___ Supplied information

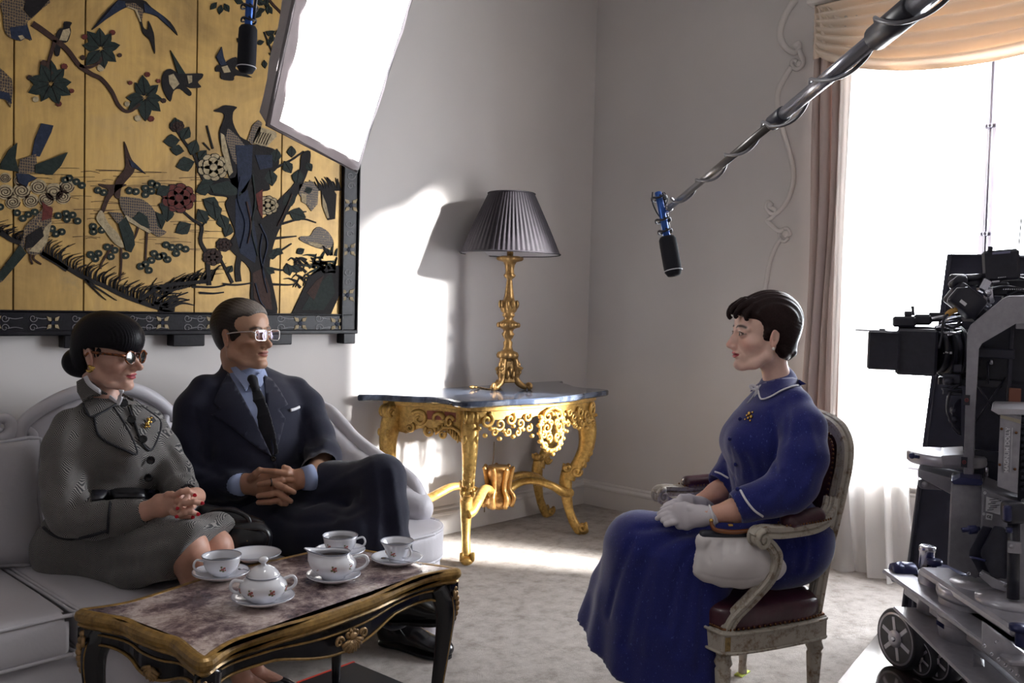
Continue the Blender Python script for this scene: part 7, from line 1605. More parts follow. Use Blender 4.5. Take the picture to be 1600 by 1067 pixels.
creases(k_,kb,(([(1110,820),(1060,835),(1020,855),(1000,890)],.014,-0.0150),([(1130,850),(1080,862),(1060,900),(1040,980)],.012,-0.0210),([(1080,830),(1040,822),(1000,826)],.014,-0.0105),([(1085,880),(1075,940),(1060,1020)],.012,-0.0180),([(985,850),(965,900),(950,960)],.010,-0.0150),([(1012,880),(990,940),(975,1010)],.012,-0.0180),([(1100,915),(1098,980),(1092,1050)],.010,-0.0150),([(1035,870),(1022,940),(1010,1020)],.010,0.0090),([(1150,850),(1120,862),(1090,885)],.012,-0.0150),([(1240,800),(1250,850),(1246,890)],.010,-0.0150),([(1262,800),(1270,850),(1266,890)],.010,-0.0150),([(1225,810),(1228,850),(1222,880)],.010,0.0090)))
cloth_mesh(k_,'skirt',M_BLUE,L_root,1)
# white handbag tucked in the chair
wb=thing('handbag','white pleated leather handbag with amber handle resting in the armchair','handbag',tuple(tc(1155,880,2.50)))
s_=SDF(*bb([tc(1075,830,2.42),tc(1235,930,2.42),tc(1150,840,2.62)],.06),.0042)
top_=[(1096,848),(1125,846),(1165,848),(1192,850)];out=[(1092,852),(1087,880),(1083,900),(1096,909),(1125,918),(1160,921),(1195,918),(1218,906),(1226,896),(1212,868),(1196,850)]
cb=tc(1152,884,2.575)
for i in range(len(out)):a=tc(*out[i],2.575);b=tc(*out[(i+1)% len(out)],2.575);a2=a*.86+cb*.14;b2=b*.86+cb*.14;s_.chain([a2,b2],[.018,.018],k=.02);s_.chain([a2*.5+cb*.5,cb],[.028,.034],k=.03)
for x,y,q in ((1112,880,1180),):pass
s_.ell(cb+[0,0,-.01],np.array([.108,.034,.05]),np.stack([CR,-CF,CU],1),k=.03);s_.chain([tc(1096,853,2.575),tc(1192,853,2.575)],[.020,.020],k=.01)
V,F=s_.mesh();kb=bvh_of(V,F)
creases(s_,kb,(([(1110,856),(1104,870),(1108,885)],.005,-.005),([(1130,856),(1128,868),(1129,882)],.004,-.006),([(1150,856),(1150,870)],.004,-.005),([(1165,856),(1164,868)],.004,-.005),([(1178,857),(1184,872)],.004,-.005),([(1120,856),(1118,866)],.004,.004),([(1140,856),(1140,870)],.004,.004),([(1092,905),(1130,914),(1165,916),(1210,905)],.003,-.004)))
V,F=s_.mesh();V=smoothm(V,F,1);link_mesh('bag_body',V,F,MAT('white_kid_leather',rgb(212,206,206),.42,bump=(80,.15,.002)),wb)
Bx=np.stack([CR,-CF,CU],1);m=MB();m.box((tc(1092,844,2.575)+tc(1190,846,2.575))/2,(.178,.034,.030),Bx,.012,seg=3);m.build('frame_top',MAT('navy_bag_frame',rgb(34,36,48),.4),wb)
m=MB();m.tube(cr(np.array([tc(1111,822,2.56),tc(1112,829,2.557),tc(1117,836,2.555),tc(1130,839,2.555),tc(1150,840,2.555),tc(1176,837,2.555)]),6),[.005,.0055,.0065,.007,.007,.006],9);m.build('bag_handle',MAT('amber_handle',rgb(120,66,28),.12,coat=.5),wb)
MB().ball(tc(1111,822,2.56),.0062).build('handle_knob',M_GOLDJ,wb);m=MB();m.box(tc(1141,829,2.56),(.014,.010,.006),Bx,.001);m.build('clasp',M_GOLDJ,wb);wb.location.z += .016
# ================================================================== film gear
M_RIG=MAT('dolly_grey_paint',rgb(150,148,156),.38,.25,(40,.12),(300,.08,.0005));M_RIGL=MAT('light_alloy',rgb(170,168,176),.34,.4,(30,.1));M_RIGD=MAT('dark_anodised',rgb(48,48,62),.35,.2,(30,.2));M_KNOB=MAT('navy_knob',rgb(38,42,84),.35,.3);M_RUB=MAT('black_rubber',rgb(34,34,42),.55,0,(40,.2));M_STEEL=MAT('bright_steel',rgb(190,190,200),.22,1);M_BLKP=MAT('black_plastic',rgb(36,36,48),.4,0,(60,.2));M_SCRN=MAT('dark_display',rgb(18,20,34),.08)
M_LBL=MAT('white_label',rgb(210,210,216),.5);M_INK=MAT('label_ink',rgb(40,40,50),.6);M_REDL=MAT('red_mark',rgb(150,60,60),.5)
# softbox ---------------------------------------------------------------
sb=thing('softbox','bright white softbox lamp with grey fabric sides hanging before the screen','lamp',tuple(P(530,110,2.0)))
f1,f2,f3,f4=P(430,196,2.02),P(563,266,2.20),P(664,-50,2.09),P(494,-100,1.89)
nf=np.cross(f2-f1,f4-f1);nf /= np.linalg.norm(nf);nf=nf if nf@TOCAM>0 else-nf
def q4_(u,v,off=0.0,bow=0):a=f1*(1-u)+f2*u;b=f4*(1-u)+f3*u;return a*(1-v)+b*v+nf*(off+bow*math.sin(math.pi*u)*math.sin(math.pi*v))
M_DIFF=MAT('lit_diffuser',(1,1,1),.9,emit=((1.0,.985,.97),12.0))
M_SBF=MAT('softbox_fabric',rgb(176,170,172),.8,bump=(60,.4,.004));M_SBW=fabric_mat('softbox_rim_cloth',rgb(206,200,204),.04,.8)
cloth_grid('diffuser',lambda u,v:q4_(.045+.91*u,.035+.94*v,-.003,.008),12,20,M_DIFF,sb)
m=MB();o_=[(0,0),(1,0),(1,1),(0,1)];bk_off=-.13
def sbp(u,v,off,sh=0):c=q4_(.5,.5);p=q4_(u,v,off);return p+(c-p)*sh
rings=[[sbp(u,v,-.003) for u,v in ((.045,.035),(.955,.035),(.955,.975),(.045,.975))],[sbp(u,v,-.010) for u,v in o_],[sbp(u,v,-.03) for u,v in ((-.03,-.02),(1.01,-.02),(1.01,1.0),(-.03,1.0))]]
v=[];N_=10
for r in rings:
    for i in range(4):
        a,b=r[i],r[(i+1)% 4]
        for t in range(N_):v.append(a+(b-a)*t/N_+nf*.004*math.sin(t*1.9+i))
k=4*N_;m.add(v,[(r*k+i,r*k+(i+1)% k,(r+1)*k+(i+1)% k,(r+1)*k+i) for r in range(2) for i in range(k)]);m.build('rim',M_SBW,sb)
m=MB();v=[]
for (off,sh) in ((-.03,0),(-.10,.06),(-.20,.30),(-.26,.60),(-.27,.75)):
    r=[sbp(u,w_,off,sh) for u,w_ in ((-.03,-.02),(1.01,-.02),(1.01,1.0),(-.03,1.0))]
    for i in range(4):
        a,b=r[i],r[(i+1)% 4]
        for t in range(N_):v.append(a+(b-a)*t/N_+nf*.006*math.sin(t*1.7+i*2))
m.add(v,[(r*k+i,r*k+(i+1)% k,(r+1)*k+(i+1)% k,(r+1)*k+i) for r in range(4) for i in range(k)]+[tuple(4*k+i for i in range(k))]);m.build('fabric_body',M_SBF,sb)
MB().tube([sbp(u,v_,-.022) for u,v_ in ((-.03,-.02),(1.01,-.02),(1.01,1.0),(-.03,1.0))],.006,8,closed=True).build('edge_binding',MAT('grey_binding',rgb(128,122,126),.7),sb)
c0=sbp(.55,.86,-.20);MB().cyl(c0,c0-nf*.12,.05,20).cyl(c0-nf*.06,c0-nf*.06+np.array([0,0,.9]),.016,12).build('lamp_head',M_BLKP,sb)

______

Task description = Copy the listing exactly. Any image in it stays out of the copy.

Solution to the problem =
Continue the Blender Python script for this scene: part 7, from line 1605. More parts follow. Use Blender 4.5. Take the picture to be 1600 by 1067 pixels.
creases(k_,kb,(([(1110,820),(1060,835),(1020,855),(1000,890)],.014,-0.0150),([(1130,850),(1080,862),(1060,900),(1040,980)],.012,-0.0210),([(1080,830),(1040,822),(1000,826)],.014,-0.0105),([(1085,880),(1075,940),(1060,1020)],.012,-0.0180),([(985,850),(965,900),(950,960)],.010,-0.0150),([(1012,880),(990,940),(975,1010)],.012,-0.0180),([(1100,915),(1098,980),(1092,1050)],.010,-0.0150),([(1035,870),(1022,940),(1010,1020)],.010,0.0090),([(1150,850),(1120,862),(1090,885)],.012,-0.0150),([(1240,800),(1250,850),(1246,890)],.010,-0.0150),([(1262,800),(1270,850),(1266,890)],.010,-0.0150),([(1225,810),(1228,850),(1222,880)],.010,0.0090)))
cloth_mesh(k_,'skirt',M_BLUE,L_root,1)
# white handbag tucked in the chair
wb=thing('handbag','white pleated leather handbag with amber handle resting in the armchair','handbag',tuple(tc(1155,880,2.50)))
s_=SDF(*bb([tc(1075,830,2.42),tc(1235,930,2.42),tc(1150,840,2.62)],.06),.0042)
top_=[(1096,848),(1125,846),(1165,848),(1192,850)];out=[(1092,852),(1087,880),(1083,900),(1096,909),(1125,918),(1160,921),(1195,918),(1218,906),(1226,896),(1212,868),(1196,850)]
cb=tc(1152,884,2.575)
for i in range(len(out)):a=tc(*out[i],2.575);b=tc(*out[(i+1)% len(out)],2.575);a2=a*.86+cb*.14;b2=b*.86+cb*.14;s_.chain([a2,b2],[.018,.018],k=.02);s_.chain([a2*.5+cb*.5,cb],[.028,.034],k=.03)
for x,y,q in ((1112,880,1180),):pass
s_.ell(cb+[0,0,-.01],np.array([.108,.034,.05]),np.stack([CR,-CF,CU],1),k=.03);s_.chain([tc(1096,853,2.575),tc(1192,853,2.575)],[.020,.020],k=.01)
V,F=s_.mesh();kb=bvh_of(V,F)
creases(s_,kb,(([(1110,856),(1104,870),(1108,885)],.005,-.005),([(1130,856),(1128,868),(1129,882)],.004,-.006),([(1150,856),(1150,870)],.004,-.005),([(1165,856),(1164,868)],.004,-.005),([(1178,857),(1184,872)],.004,-.005),([(1120,856),(1118,866)],.004,.004),([(1140,856),(1140,870)],.004,.004),([(1092,905),(1130,914),(1165,916),(1210,905)],.003,-.004)))
V,F=s_.mesh();V=smoothm(V,F,1);link_mesh('bag_body',V,F,MAT('white_kid_leather',rgb(212,206,206),.42,bump=(80,.15,.002)),wb)
Bx=np.stack([CR,-CF,CU],1);m=MB();m.box((tc(1092,844,2.575)+tc(1190,846,2.575))/2,(.178,.034,.030),Bx,.012,seg=3);m.build('frame_top',MAT('navy_bag_frame',rgb(34,36,48),.4),wb)
m=MB();m.tube(cr(np.array([tc(1111,822,2.56),tc(1112,829,2.557),tc(1117,836,2.555),tc(1130,839,2.555),tc(1150,840,2.555),tc(1176,837,2.555)]),6),[.005,.0055,.0065,.007,.007,.006],9);m.build('bag_handle',MAT('amber_handle',rgb(120,66,28),.12,coat=.5),wb)
MB().ball(tc(1111,822,2.56),.0062).build('handle_knob',M_GOLDJ,wb);m=MB();m.box(tc(1141,829,2.56),(.014,.010,.006),Bx,.001);m.build('clasp',M_GOLDJ,wb);wb.location.z += .016
# ================================================================== film gear
M_RIG=MAT('dolly_grey_paint',rgb(150,148,156),.38,.25,(40,.12),(300,.08,.0005));M_RIGL=MAT('light_alloy',rgb(170,168,176),.34,.4,(30,.1));M_RIGD=MAT('dark_anodised',rgb(48,48,62),.35,.2,(30,.2));M_KNOB=MAT('navy_knob',rgb(38,42,84),.35,.3);M_RUB=MAT('black_rubber',rgb(34,34,42),.55,0,(40,.2));M_STEEL=MAT('bright_steel',rgb(190,190,200),.22,1);M_BLKP=MAT('black_plastic',rgb(36,36,48),.4,0,(60,.2));M_SCRN=MAT('dark_display',rgb(18,20,34),.08)
M_LBL=MAT('white_label',rgb(210,210,216),.5);M_INK=MAT('label_ink',rgb(40,40,50),.6);M_REDL=MAT('red_mark',rgb(150,60,60),.5)
# softbox ---------------------------------------------------------------
sb=thing('softbox','bright white softbox lamp with grey fabric sides hanging before the screen','lamp',tuple(P(530,110,2.0)))
f1,f2,f3,f4=P(430,196,2.02),P(563,266,2.20),P(664,-50,2.09),P(494,-100,1.89)
nf=np.cross(f2-f1,f4-f1);nf /= np.linalg.norm(nf);nf=nf if nf@TOCAM>0 else-nf
def q4_(u,v,off=0.0,bow=0):a=f1*(1-u)+f2*u;b=f4*(1-u)+f3*u;return a*(1-v)+b*v+nf*(off+bow*math.sin(math.pi*u)*math.sin(math.pi*v))
M_DIFF=MAT('lit_diffuser',(1,1,1),.9,emit=((1.0,.985,.97),12.0))
M_SBF=MAT('softbox_fabric',rgb(176,170,172),.8,bump=(60,.4,.004));M_SBW=fabric_mat('softbox_rim_cloth',rgb(206,200,204),.04,.8)
cloth_grid('diffuser',lambda u,v:q4_(.045+.91*u,.035+.94*v,-.003,.008),12,20,M_DIFF,sb)
m=MB();o_=[(0,0),(1,0),(1,1),(0,1)];bk_off=-.13
def sbp(u,v,off,sh=0):c=q4_(.5,.5);p=q4_(u,v,off);return p+(c-p)*sh
rings=[[sbp(u,v,-.003) for u,v in ((.045,.035),(.955,.035),(.955,.975),(.045,.975))],[sbp(u,v,-.010) for u,v in o_],[sbp(u,v,-.03) for u,v in ((-.03,-.02),(1.01,-.02),(1.01,1.0),(-.03,1.0))]]
v=[];N_=10
for r in rings:
    for i in range(4):
        a,b=r[i],r[(i+1)% 4]
        for t in range(N_):v.append(a+(b-a)*t/N_+nf*.004*math.sin(t*1.9+i))
k=4*N_;m.add(v,[(r*k+i,r*k+(i+1)% k,(r+1)*k+(i+1)% k,(r+1)*k+i) for r in range(2) for i in range(k)]);m.build('rim',M_SBW,sb)
m=MB();v=[]
for (off,sh) in ((-.03,0),(-.10,.06),(-.20,.30),(-.26,.60),(-.27,.75)):
    r=[sbp(u,w_,off,sh) for u,w_ in ((-.03,-.02),(1.01,-.02),(1.01,1.0),(-.03,1.0))]
    for i in range(4):
        a,b=r[i],r[(i+1)% 4]
        for t in range(N_):v.append(a+(b-a)*t/N_+nf*.006*math.sin(t*1.7+i*2))
m.add(v,[(r*k+i,r*k+(i+1)% k,(r+1)*k+(i+1)% k,(r+1)*k+i) for r in range(4) for i in range(k)]+[tuple(4*k+i for i in range(k))]);m.build('fabric_body',M_SBF,sb)
MB().tube([sbp(u,v_,-.022) for u,v_ in ((-.03,-.02),(1.01,-.02),(1.01,1.0),(-.03,1.0))],.006,8,closed=True).build('edge_binding',MAT('grey_binding',rgb(128,122,126),.7),sb)
c0=sbp(.55,.86,-.20);MB().cyl(c0,c0-nf*.12,.05,20).cyl(c0-nf*.06,c0-nf*.06+np.array([0,0,.9]),.016,12).build('lamp_head',M_BLKP,sb)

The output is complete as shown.